Like we have done in the past with the adoption of DTDs then XML Schema and UUIDs, MIMOSA is always open to adding different technologies in our standards portfolio, but at a time when they make sense.
Appendix – A RESTful ISBM
As we saw in the initial description about REST, a RESTful approach will apply methods to resources. The resources associated with the ISBM are:
- Channels
- Security Tokens
- Sessions
- Messages (Publications, Requests, Responses)

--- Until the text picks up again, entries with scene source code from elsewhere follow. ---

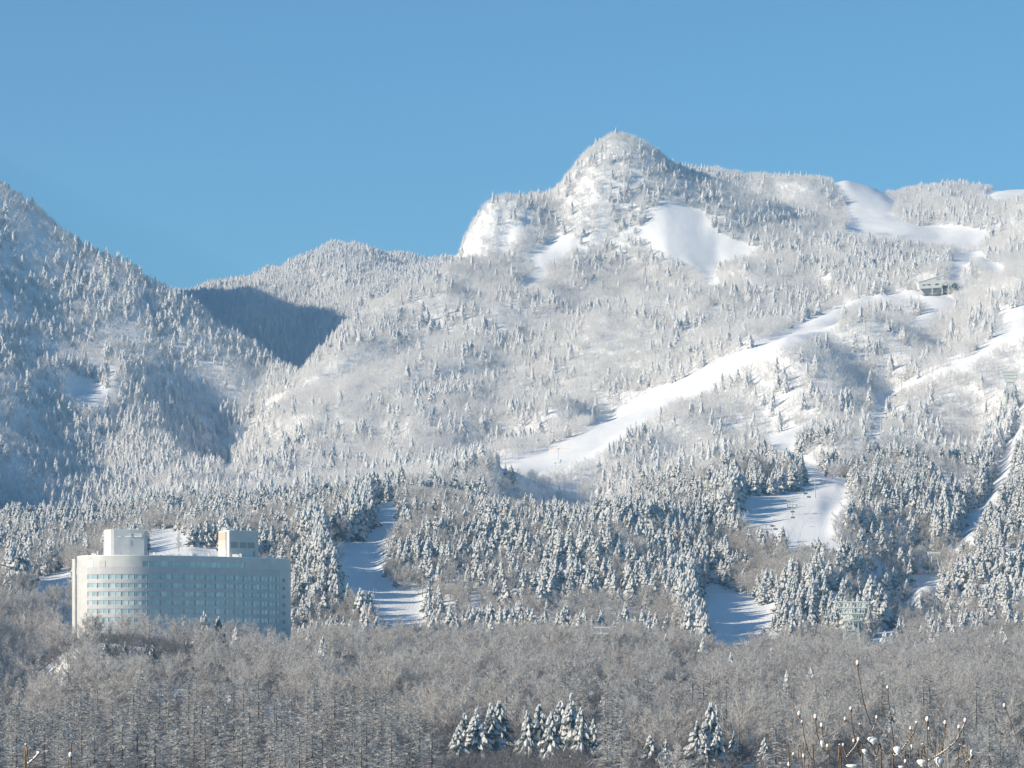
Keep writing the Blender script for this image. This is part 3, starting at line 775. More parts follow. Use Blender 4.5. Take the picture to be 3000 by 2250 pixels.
for kk, nm, lb in ((0, 'fir_wood', 'snow-laden fir wood on the lower hills and around the ski runs'), (2, 'bare_wood', 'leafless rimed broadleaf wood covering the lower slopes'), (3, 'larch_wood', 'frosted larch wood along the bottom edge'), (4, 'mountain_fir_wood', 'white rimed firs dotted over the high mountain slopes'), (5, 'mountain_bare_wood', 'pale rimed leafless wood covering the high mountain slopes'), (6, 'underbrush', 'dark leafless brush under the trees of the foreground')):
    sel = np.where((kind == kk) & ~single)[0]
    if len(sel): scatter(nm, sel, KN[kk], lb, 'forest')

# ---------------------------------------------------------------- hotel
M['tile'] = mottle(mat('white_tile', (0.56, 0.565, 0.565), 0.45, 0.4), 0.35, (0.53, 0.535, 0.535), (0.59, 0.595, 0.595), 6)
M['band'] = mottle(mat('grey_tile_band', (0.48, 0.485, 0.51), 0.45, 0.4), 0.35, (0.46, 0.465, 0.49), (0.51, 0.515, 0.54), 6)
M['tile2'] = mottle(mat('grey_band', (0.5, 0.5, 0.485), 0.5, 0.4), 0.5, (0.47, 0.47, 0.46), (0.53, 0.53, 0.51), 5)
def joints(m, w, h, dark=.82):
    nt = m.node_tree; b = nt.nodes['Principled BSDF']
    tc = nt.nodes.new('ShaderNodeTexCoord'); sp = nt.nodes.new('ShaderNodeSeparateXYZ'); cb = nt.nodes.new('ShaderNodeCombineXYZ')
    nt.links.new(tc.outputs['Object'], sp.inputs[0]); nt.links.new(sp.outputs['X'], cb.inputs['X']); nt.links.new(sp.outputs['Z'], cb.inputs['Y'])
    bk = nt.nodes.new('ShaderNodeTexBrick'); bk.offset = 0.0
    bk.inputs['Scale'].default_value = 1.0; bk.inputs['Brick Width'].default_value = w; bk.inputs['Row Height'].default_value = h
    bk.inputs['Mortar Size'].default_value = .05; bk.inputs['Mortar Smooth'].default_value = .3
    bk.inputs['Color1'].default_value = (1, 1, 1, 1); bk.inputs['Color2'].default_value = (.93, .935, .94, 1); bk.inputs['Mortar'].default_value = (dark, dark, dark, 1)
    nt.links.new(cb.outputs[0], bk.inputs['Vector'])
    old_ = b.inputs['Base Color'].links[0].from_socket
    mx = nt.nodes.new('ShaderNodeMix'); mx.data_type = 'RGBA'; mx.blend_type = 'MULTIPLY'; mx.inputs[0].default_value = 1.0
    nt.links.new(old_, mx.inputs[6]); nt.links.new(bk.outputs['Color'], mx.inputs[7]); nt.links.new(mx.outputs[2], b.inputs['Base Color'])
joints(M['tile'], 2.03, 1.5, .9); joints(M['band'], 2.03, 1.5, .9)
M['frame'] = mat('window_frame', (0.66, 0.68, 0.67), 0.4, 0.5)
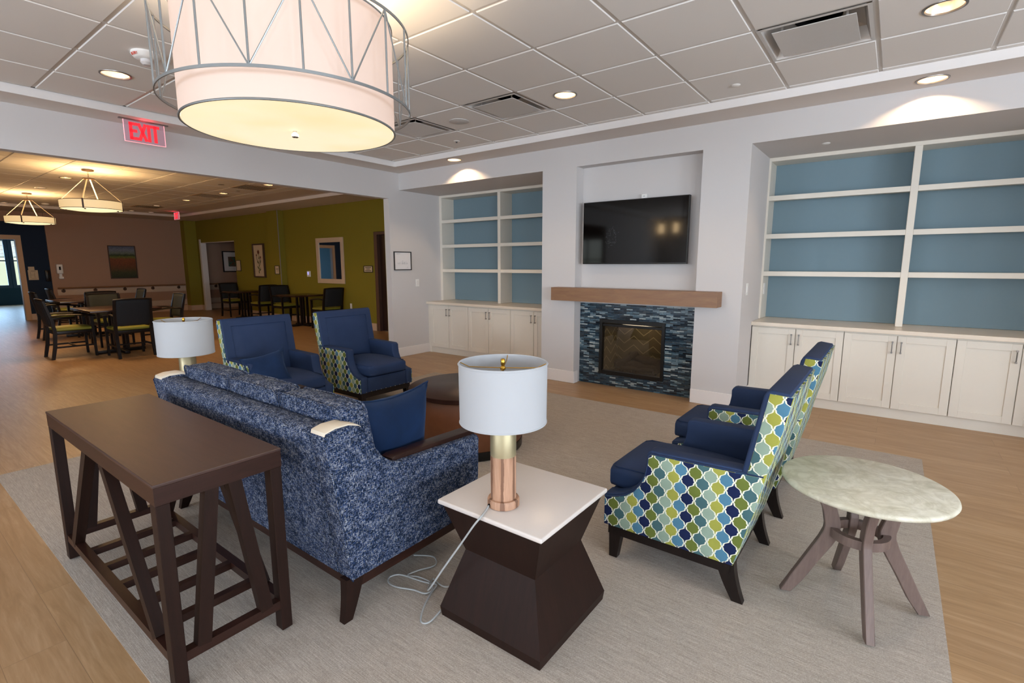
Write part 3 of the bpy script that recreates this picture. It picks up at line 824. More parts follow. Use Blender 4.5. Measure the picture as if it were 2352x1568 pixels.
def plate(label, cat, name, c, axis, sgn, w=.07, h=.115, kind='switch', group='white wall plates'):
    """axis 0: plate on an x-facing wall; sgn: outward direction"""
    t = thing(name, label, cat, c, group)
    def bx(a, b, z0, z1, d0, d1, bev=0):
        lo, hi = sorted((d0*sgn, d1*sgn))
        if axis == 0: return B(c[0]+lo, c[0]+hi, c[1]+a, c[1]+b, c[2]+z0, c[2]+z1, bev=bev)
        return B(c[0]+a, c[0]+b, c[1]+lo, c[1]+hi, c[2]+z0, c[2]+z1, bev=bev)
    obj('cover_plate', bx(-w/2, w/2, -h/2, h/2, 0.0002, .006, .002), WHITEP, t)
    if kind == 'switch': obj('rocker', bx(-.016, .016, -.033, .033, .006, .010, .001), TRIMW, t)
    else:
        for s in (-.025, .025): obj('socket', bx(-.015, .015, s-.014, s+.014, .006, .008, .001), TRIMW, t)
    return t
plate('white rocker switch on left wall below the framed plan', 'switch', 'light_switch', (XL, 5.563, 1.148), 0, 1)
plate('white rocker switch on the side of the right alcove', 'switch', 'light_switch', (RN0, 5.44, 1.19), 0, 1, h=.12)
plate('white socket plate inside the right bookcase side', 'outlet', 'wall_outlet', (-1.143, 6.17, 1.17), 0, 1, h=.12, kind='outlet')
plate('white socket plate low on the green wall behind chairs', 'outlet', 'wall_outlet', (-9.83, YG, .50), 1, -1, kind='outlet')
# framed evacuation plan
def framed(name, label, cat, axis, pos, sgn, a0, a1, z0, z1, fw, fm, art=None, mat_w=0, matm=None, depth=.02, artm=PAPER):
    t = thing(name, label, cat, ((pos, (a0+a1)/2, z0) if axis == 0 else ((a0+a1)/2, pos, z0)))
    def bx(bm, p, q, zz0, zz1, d0, d1, bev=0):
        lo, hi = sorted((pos+d0*sgn, pos+d1*sgn))
        if axis == 0: box(bm, lo, hi, p, q, zz0, zz1, bev=bev)
        else: box(bm, p, q, lo, hi, zz0, zz1, bev=bev)
    bm = NB(); d = depth
    bx(bm, a0, a0+fw, z0, z1, .001, d, .002); bx(bm, a1-fw, a1, z0, z1, .001, d, .002); bx(bm, a0+fw, a1-fw, z0, z0+fw, .001, d, .002); bx(bm, a0+fw, a1-fw, z1-fw, z1, .001, d, .002)
    obj('frame', bm, fm, t)
    m = mat_w
    if m:
        bm = NB(); bx(bm, a0+fw, a1-fw, z0+fw, z1-fw, .001, d*.4); obj('mat_board', bm, matm or PAPER, t)
    bm = NB(); bx(bm, a0+fw+m, a1-fw-m, z0+fw+m, z1-fw-m, .001 if not m else d*.4, d*.45 if not m else d*.5)
    o = obj('picture', bm, artm, t)
    if art:
        bm = NB(); art(lambda p, q, zz0, zz1: bx(bm, p, q, zz0, zz1, d*.45, d*.56)); obj('drawing', bm, GREYL if axis == 0 and name == 'framed_plan' else FRAMEB, o)
    return t
def plan_art(bx):
    for s in range(7):
        y = 5.17+s*.03; bx(y, y+.02, 1.452+(s % 3)*.012, 1.454+(s % 3)*.012); bx(y, y+.0015, 1.44, 1.47)
    bx(5.17, 5.36, 1.447, 1.4485); bx(5.15, 5.22, 1.598, 1.602); bx(5.15, 5.19, 1.59, 1.592); bx(5.34, 5.375, 1.395, 1.397); bx(5.35, 5.37, 1.385, 1.387); bx(5.265, 5.267, 1.44, 1.50); bx(5.30, 5.302, 1.44, 1.48)
framed('framed_plan', 'small black framed floor plan on the lounge wall beside the opening', 'picture', 0, XL, 1, 5.095, 5.44, 1.35, 1.633, .013, FRAMEB, plan_art)

# ------------------------------------------------------------------ ceiling fittings of the lounge
def downlight_proto(label, r=.085):
    t = thing('recessed_downlight', label, 'ceiling light', (0, 0, 0))
    obj('trim_ring', lathe(NB(), [(r, .004), (r+.004, -.004), (r+.016, -.003), (r+.017, .002)], n=36), NICKEL, t, 40)
    obj('reflector', lathe(NB(), [(r, .004), (r*.92, .03), (r*.7, .075), (r*.35, .095)], n=36), REFL, t, 60)
    obj('bulb', lathe(NB(), [(0, .062), (r*.42, .066), (r*.5, .08), (0, .095)], n=20), BULB, t, 60)
    return t
# the tiles are thin, so the cans poke up between tile face and slab
def cut_ring(): pass
LIV = 'recessed downlights of the lounge ceiling'
dl = downlight_proto('large recessed downlight at the top right corner beside the vent')
dl['group'] = LIV; dl.location = (.091, 3.887, ZC-.0015)
dl2 = dup(dl, (-2.357, 3.878, ZC-.0015), 0, 'recessed downlight in tile right of the middle ceiling vent', LIV)
dl3 = dup(dl, (-4.811, 1.435, ZC-.0015), 0, 'recessed downlight left of the smoke detector', LIV)
SOF = 'recessed downlights washing the bookcases'
dl4 = dup(dl, (-4.729, 5.023, ZS-.0015), 0, 'recessed downlight in the soffit over the left bookcase', SOF)
dl5 = dup(dl, (.097, 5.046, ZS-.0015), 0, 'recessed downlight in the soffit over the right bookcase', SOF)
for o, e_, ang in ((dl, 8, 1.9), (dl2, 26, 1.9), (dl3, 14, 1.9), (dl4, 34, 1.55), (dl5, 28, 1.55)):
    ORG[o.name] = Vector((0, 0, 0))
    l = light('SPOT', (0, 0, .058), e_, (1, .70, .42), o, spot_size=2.75, spot_blend=.1, shadow_soft_size=.016)
def ring_detector(name, label, cat, loc, r=.04, h=.012, m=WHITEP):
    t = thing(name, label, cat, loc)
    bm = lathe(NB(), [(0, 0), (r, 0), (r, -h*.5), (r*.85, -h), (0, -h)], n=30)
    obj('cover', bm, m, t, 40, world=False); return t
def tl(name, label, cat, loc, parts, group=None):
    t = thing(name, label, cat, loc, group)
    for nm, prof, m in parts: obj(nm, lathe(NB(), prof, n=32), m, t, 40, world=False)
    return t
spk = [('escutcheon', [(0, 0), (.034, 0), (.036, -.003), (.028, -.009), (0, -.010)], WHITEP)]
tl('sprinkler_cover', 'round concealed sprinkler cover in tile left of the right vent', 'sprinkler', (-1.147, 4.495, ZC-.0005), spk, 'round sprinkler covers')
tl('sprinkler_cover', 'round sprinkler cover under the right bookcase alcove header', 'sprinkler', (-.613, 5.653, ZN-.0005), spk, 'round sprinkler covers')
tl('ceiling_speaker', 'flush round white speaker between the two left ceiling vents', 'speaker', (-3.611, 3.916, ZC-.0005), [('grille', [(0, 0), (.10, 0), (.10, -.004), (.09, -.007), (0, -.008)], flat('speaker_white', '#c9c7c5', .6))])
tl('motion_sensor', 'tiny ceiling sensor with dark slot near the tray edge', 'sensor', (-4.199, 4.508, ZC-.0005), [('cover', [(0, 0), (.036, 0), (.036, -.004), (0, -.007)], WHITEP), ('lens', [(0, -.007), (.012, -.0072), (.010, -.018), (0, -.02)], FRAMEB)])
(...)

If we take the Channel Management Service operations and convert this to a RESTful approach, the following table shows one potential approach:
ISBM Channel Management Service Operation | Current behavior | RESTful implications |
---|---|---|
Create Channel | HTTP method: POST
URL: /ChannelManagement Data: Specified in HTTP body |
HTTP method: POST
URL: /channels Data: Specified in HTTP body |
Add Security Tokens | HTTP method: POST
URL: /ChannelManagement Data: Specified in HTTP body |
HTTP method: POST
URL is /channels/{channel-id}/security-tokens Token data is specified in HTTP body |
Remove Security Tokens | HTTP method: POST
URL: /ChannelManagement Data: Specified in HTTP body |
HTTP method: DELETE
URL is /channels/{channel-id}/security-tokens/{token-id} Data: Specified in URL |
Delete Channel | HTTP method: POST
URL: /ChannelManagement Data: Specified in HTTP body |
HTTP method: DELETE
URL: /channels/{channel-id} Data: Specified in URL |
Get Channel | HTTP method: POST
URL: /ChannelManagement Data: Specified in HTTP body |
HTTP method: GET
URL is /channels/{channel-id} Data: Specified in URL |
Get Channels | HTTP method: POST
URL: /ChannelManagement Data: N/A |
HTTP method: GET
URL: /channels Data: N/A |
This conversion is based on the rules:
- Querying resources results in a GET method.
- Query filters are embedded in the URL.
- Creating resources results in a POST method. Note that security tokens are a nested resource of a parent channel resource.
- Destroying resources results in a DELETE method. The token type will determine whether the
token-id
can be passed in the URL or in the HTTP body.